The statement also highlights the use of the term “harm reduction” in a recent resolution adopted by the UN Commission on Narcotic Drugs, noting it was “the very first time” the phrase was used in such a resolution. “Endorsing a harm reduction approach to drug use is all the more important as one in eight people who inject drugs are currently living with HIV, representing 1.6 million people,” the statement says.

The four-page document also points to a 2023 report from the Office of the United Nations High Commissioner for Human Rights underscoring the human rights consequences of drug law enforcement.

UN human rights experts have advocated for similar changes on past World Drugs Days.

“As we did in 2022 and 2023,” the UN experts continue, “we call on Member States and all UN entities to ground their drug policy responses in international human rights law and standards, including the International Guidelines on Human Rights and Drug Policy and the UN System Common Position on drugs.”

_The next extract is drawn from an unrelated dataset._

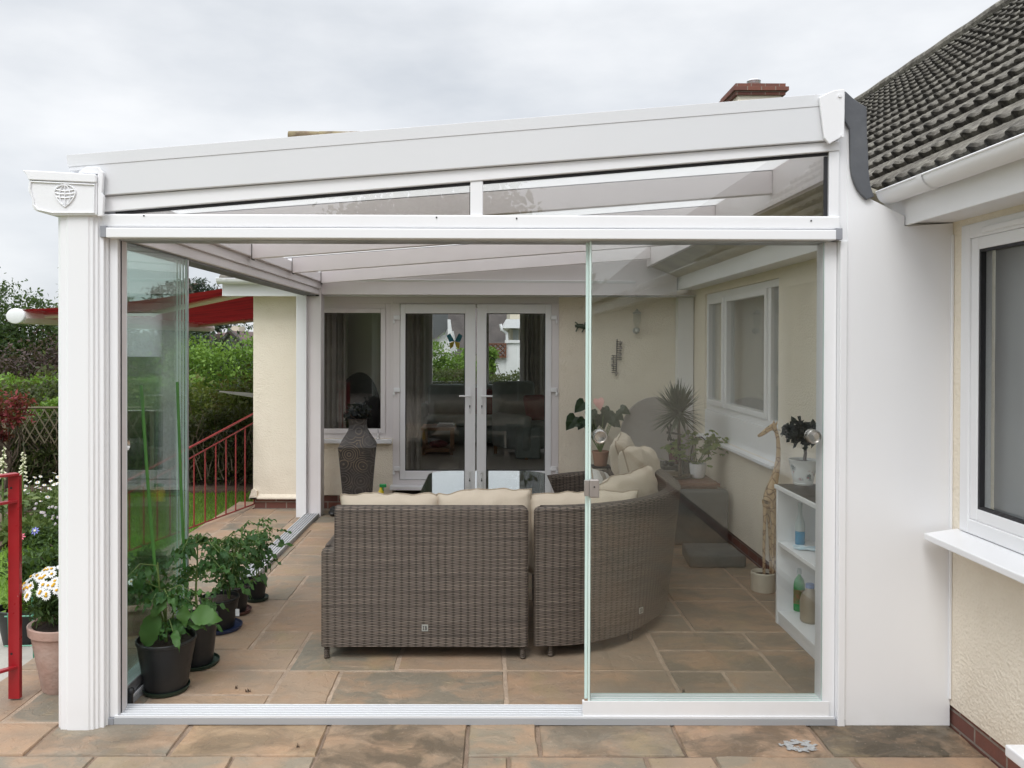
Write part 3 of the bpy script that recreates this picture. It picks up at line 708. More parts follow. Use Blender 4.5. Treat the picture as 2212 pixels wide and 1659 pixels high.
# gutters: open half-round with brackets and end stop
def gutter(p0, p1, r, nm, br):
    p0, p1 = Vector(p0), Vector(p1); d = (p1-p0).normalized(); s = d.cross(Vector((0, 0, 1))); mb = MB(); n = 14
    for rr, fl in ((r, False), (r-.004, True)):
        mb.grid(lambda u, v: p0.lerp(p1, u)+s*rr*math.cos(PI+PI*v)+Vector((0, 0, rr*math.sin(PI+PI*v))), 1, n, None, fl)
    for e in (r, -r): mb.tube([p0+s*e, p1+s*e], .005, 6)
    mb.face([p0+s*r*math.cos(PI+PI*k/n)+Vector((0, 0, r*math.sin(PI+PI*k/n))) for k in range(n+1)])
    g = build(mb, nm, 'white', H, smooth=True)
    for t in br:
        c = p0.lerp(p1, t); m2 = MB(); m2.grid(lambda u, v: c+d*(u-.5)*.045+s*(r+.006)*math.cos(PI+PI*v)+Vector((0, 0, (r+.006)*math.sin(PI+PI*v)+.004)), 1, n)
        build(m2, 'bracket', 'white', g, smooth=True)
    return g
gutter((3.69, -.005, 2.53), (3.69, -7, 2.53), .058, 'gutter', [.055, .2, .35])
gutter((-1.07, YB-.30, 2.475), (3.3, YB-.30, 2.455), .055, 'gutter', [.02, .09, .13, .2])
# chimney
ch = build(MB().box(5.75, 6.45, 9.0, 9.75, 3.6, 5.80), 'chimney', 'render', H)
build(MB().box(5.70, 6.50, 8.95, 9.8, 5.80, 5.86).box(5.66, 6.54, 8.91, 9.84, 5.86, 5.92).box(5.70, 6.50, 8.95, 9.8, 5.92, 5.98), 'chimney_cap', 'brick', ch)
mb = MB(); mb.lathe([(.10, 5.91), (.11, 5.95), (.10, 5.955), (.115, 5.99), (.10, 5.995), (.115, 6.03), (.10, 6.035), (.115, 6.07), (.1, 6.09), (.04, 6.10)], (6.12, 9.35, 0), 20); mb.v = [(v[0], v[1], v[2]+.07) for v in mb.v]; build(mb, 'chimney_pot', 'alu', ch, smooth=True)
# windows
def ring_xz(mb, x0, x1, z0, z1, w, y0, y1):
    mb.box(x0, x0+w, y0, y1, z0, z1); mb.box(x1-w, x1, y0, y1, z0, z1); mb.box(x0+w, x1-w, y0, y1, z0, z0+w); mb.box(x0+w, x1-w, y0, y1, z1-w, z1); return mb
def ring_yz(mb, y0, y1, z0, z1, w, x0, x1):
    mb.box(x0, x1, y0, y0+w, z0, z1); mb.box(x0, x1, y1-w, y1, z0, z1); mb.box(x0, x1, y0+w, y1-w, z0, z0+w); mb.box(x0, x1, y0+w, y1-w, z1-w, z1); return mb
# rear window
W = sub('window', H)
gx1, gz1 = zx(818, 667, YB); _, gz0 = zx(818, 922, YB)
mb = ring_xz(MB(), wxl, wxr+.005, wzb, wzt, .055, YB+.03, YB+.10); ring_xz(mb, wxl+.055, wxr-.05, wzb+.055, wzt-.0551, .05, YB+.015, YB+.085); build(mb, 'frame', 'white_in', W, bev=.004)
build(MB().box(wxl+.1, wxr-.09, YB+.045, YB+.05, wzb+.1, wzt-.1), 'pane', 'glass_win', W)
build(MB().box(wxl-.05, wxr+.03, YB-.07, YB+.06, wzb-.045, wzb-.002), 'sill', 'white', W, bev=.005)
# interior-side window in the right wall
W = sub('window', H); ym1, ym2 = 3.66, 2.48
mb = ring_yz(MB(), iy0, iy1, iz0, iz1, .06, XR+.02, XR+.09); mb.box(XR+.021, XR+.089, ym1-.035, ym1+.035, iz0+.06, iz1-.06); mb.box(XR+.021, XR+.089, ym2-.03, ym2+.03, iz0+.06, iz1-.06)
ring_yz(mb, ym2+.03, ym1-.035, iz0+.0601, iz1-.0601, .05, XR+.005, XR+.075); ring_yz(mb, ym1+.035, iy1-.0601, iz0+.0601, iz1-.0601, .05, XR+.005, XR+.075); build(mb, 'frame', 'white', W, bev=.004)
build(MB().box(XR+.045, XR+.05, iy0+.06, iy1-.06, iz0+.06, iz1-.06), 'pane', 'glass_win', W)
build(MB().box(XR+.004, XR+.08, iy0-.02, iy1+.02, iz0-.25, iz0-.001), 'apron_panel', 'white', W, bev=.003)
build(MB().box(XR-.075, XR+.003, iy0-.05, iy1+.05, .862, .892), 'sill', 'white', W, bev=.005)
build(MB().box(XR+.16, XR+.165, iy0+.03, iy1-.03, iz0+.02, iz1), 'blind', 'blind', W)
# window at the right edge of the photograph
W = sub('window', H)
mb = ring_yz(MB(), ey0, ey1, ez0, ez1, .065, XR-.012, XR+.07); ring_yz(mb, ey0+.065, ey1-.0651, ez0+.0651, ez1-.0651, .055, XR-.004, XR+.06); build(mb, 'frame', 'white', W, bev=.005)
build(MB().box(XR+.025, XR+.03, ey0+.12, ey1-.12, ez0+.12, ez1-.12), 'pane', 'glass_win', W)
mb = MB(); ring_yz(mb, ey0+.1201, ey1-.1201, ez0+.1201, ez1-.1201, .012, XR+.0, XR+.024); build(mb, 'gasket', 'gasket', W)
build(MB().prism([(XR-.155, ez0-.055), (XR+.002, ez0-.03), (XR+.002, ez0-.002), (XR-.155, ez0-.025)], ey0-.1, ey1+.035, 'y'), 'sill', 'white', W, bev=.004)
build(MB().box(XR-.024, XR-.0125, ey0+.7, ey1-.17, ez1-.052, ez1-.028), 'trickle_vent', 'white', W, bev=.004)
build(MB().box(XR+.13, XR+.135, ey0+.03, ey1-.03, ez0, ez1), 'blind', 'blind', W)
build(MB().box(3.80, XR+.01, -2.0, -.72, .205, .25), 'door_step', 'white', H, bev=.006)
# white boxed pipe in the inner corner
build(MB().box(3.80, 3.965, YB-.14, YB-.003, 0, SOF-.004), 'corner_boxing', 'white', H, bev=.004)
# French doors
def fdoor(pl, pr, gl, gr, hx, hin):
    D = sub('french_door', H); x0, z1 = zx(pl, 657, YB); x1, z0 = zx(pr, 1036, YB); ga, gt = zx(gl, 677, YB); gb, gb0 = zx(gr, 1017, YB)
    mb = MB(); mb.box(x0, ga, YB-.012, YB+.055, z0, z1); mb.box(gb, x1, YB-.012, YB+.055, z0, z1); mb.box(ga, gb, YB-.012, YB+.055, z0, gb0); mb.box(ga, gb, YB-.012, YB+.055, gt, z1); build(mb, 'frame', 'white', D, bev=.004)
    mb = ring_xz(MB(), ga+.0005, gb-.0005, gb0+.0005, gt-.0005, .007, YB-.004, YB+.03); build(mb, 'gasket', 'gasket', D)
    build(MB().box(ga+.007, gb-.007, YB+.012, YB+.018, gb0+.007, gt-.007), 'pane', 'glass_win', D)
    h, hz = zx(hx, 855, YB); mb = MB(); mb.box(h-.014, h+.014, YB-.02, YB-.0122, hz-.19, hz+.09); s = -1 if hx < 1028 else 1
    mb.tube([(h, YB-.02, hz), (h, YB-.06, hz), (h+s*.02, YB-.066, hz), (h+s*.115, YB-.066, hz)], .0095, 10); build(mb, 'handle', 'white', D, smooth=True, bev=.003)
    build(MB().tube([(h, YB-.0235, hz-.11), (h, YB-.0205, hz-.11)], .0085, 12).box(h-.0035, h+.0035, YB-.0232, YB-.0203, hz-.135, hz-.11), 'keyhole', 'gasket', D)
    for py in (686, 842, 1012):
        q, qz = zx(hin, py, YB); build(MB().box(q-.035, q+.035, YB-.03, YB-.0125, qz-.024, qz+.024).box(q-.032*(1 if hin < 1028 else -1)-.012, q-.032*(1 if hin < 1028 else -1)+.012, YB-.028, YB-.011, qz-.065, qz-.0245), 'hinge', 'white', D, bev=.005)
fdoor(865, 1026.5, 876, 1004, 1015, 858); fdoor(1030.5, 1190, 1051, 1177, 1041, 1196)
x0 = zx(864, 655, YB)[0]; x1 = zx(1191, 655, YB)[0]
mb = MB(); mb.box(dxl, x0, YB-.004, YB+.07, dzb, dzt); mb.box(x1, dxr, YB-.004, YB+.07, dzb, dzt); mb.box(x0, x1, YB-.004, YB+.07, zx(1000, 656.5, YB)[1], dzt); mb.box(x0, x1, YB-.004, YB+.07, dzb, zx(1000, 1037, YB)[1]); build(mb, 'door_frame', 'white_in', H, bev=.003)
build(MB().box(dxl-.02, dxr+.02, YB-.12, YB+.02, dzb-.045, dzb-.002), 'door_sill', 'white', H, bev=.006)
# the room behind the doors
RY = 9.05; fx0, fzt = zx(927, 692, RY); fx1, _ = zx(1130, 700, RY); _, fzb = zx(1050, 866, RY)
mb = MB(); mb.box(-.5, fx0, RY, RY+.2, ROOMZ, 2.62); mb.box(fx1, 2.85, RY, RY+.2, ROOMZ, 2.62); mb.box(2.85, XR+.2, RY, RY+.2, ROOMZ, .7); mb.box(fx0, fx1, RY, RY+.2, ROOMZ, fzb); mb.box(fx0, fx1, RY, RY+.2, fzt+.25, 2.62); mb.box(-.52, -.5, YB+.28, 5.6, ROOMZ, 2.62); mb.box(-.52, -.5, 8.6, RY, ROOMZ, 2.62); mb.box(-.52, -.5, 5.6, 8.6, ROOMZ, .9); mb.box(-.52, -.5, 5.6, 8.6, 2.32, 2.62); mb.box(XR+.2, XR+.22, YB+.28, RY, ROOMZ, 2.62)  # unseen openings in the left and far walls added to light the room
mb.box(-.5, XR+.2, YB+.13, RY, 2.6, 2.62); build(mb, 'room_wall', 'roomwall', H)
build(MB().box(-.5, XR+.2, YB+.12, RY, ROOMZ-.05, ROOMZ), 'carpet', 'carpet', H)
W = sub('window', H); xm = zx(1052, 700, RY)[0]
mb = ring_xz(MB(), fx0, fx1, fzb, fzt+.25, .05, RY+.02, RY+.09); mb.box(xm-.03, xm+.03, RY+.021, RY+.089, fzb+.05, fzt+.2); build(mb, 'frame', 'white_in', W)
build(MB().box(fx0+.05, fx1-.05, RY+.05, RY+.054, fzb+.05, fzt+.2), 'pane', 'glass', W)
build(MB().box(fx0-.05, fx1+.05, RY-.12, RY+.01, fzb-.04, fzb-.005), 'sill', 'white_in', W)
def pleats(x0, x1, y, z0, z1, nm='curtain'):
    n = max(10, int((x1-x0)/.012)); build(MB().grid(lambda u, v: (x0+(x1-x0)*u, y+.025*math.sin(u*(x1-x0)*95)+.01*math.sin(u*31), z0+(z1-z0)*v), n, 1), nm, 'curtain', H, smooth=True)
pleats(zx(868, 0, 5.3)[0], zx(912, 0, 5.3)[0], 5.3, ROOMZ+.02, 2.45); pleats(fx1+.02, fx1+.30, RY-.1, ROOMZ+.1, 2.4); pleats(fx0-.4, fx0-.05, RY-.1, ROOMZ+.1, 2.4); pleats(wxl-.1, wxl+.3, 5.3, ROOMZ+.05, 2.4)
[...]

Advocacy at the UN comes as international bodies and national governments across the world adjust their approaches to drug control and regulation.

Late last year, for example, 19 Latin American and Caribbean nations issued a joint statement acknowledging the need to rethink the global war on drugs and instead focus on “life, peace and development” within the region.

A report last year from an international coalition of advocacy groups, meanwhile, also found that global drug prohibition has fueled environmental destruction in some of the world’s most critical ecosystems, undermining efforts to address the climate crisis.

And a year ago, UN special rapporteurs in a separate report said that “the ‘war on drugs’ may be understood to a significant extent as a war on people.”

“Its impact has been greatest on those who live in poverty,” they said, “and it frequently overlaps with discrimination directed at marginalised groups, minorities and Indigenous Peoples.”

In 2019, the UN Chief Executives Board (CEB), which represents 31 UN agencies including the UN Office on Drugs and Crime (UNODC), adopted a position stipulating that member states should pursue science-based, health-oriented drug policies—namely decriminalization.

Also this week, UNODC released its 2024 World Drug Report. Among its findings, it says marijuana legalization in the U.S. and Canada may have helped to shrink the size of illicit markets, while at the same time driving significant drops in the number of people arrested for cannabis offenses. It also notes the emergence of what it calls a “psychedelic renaissance.”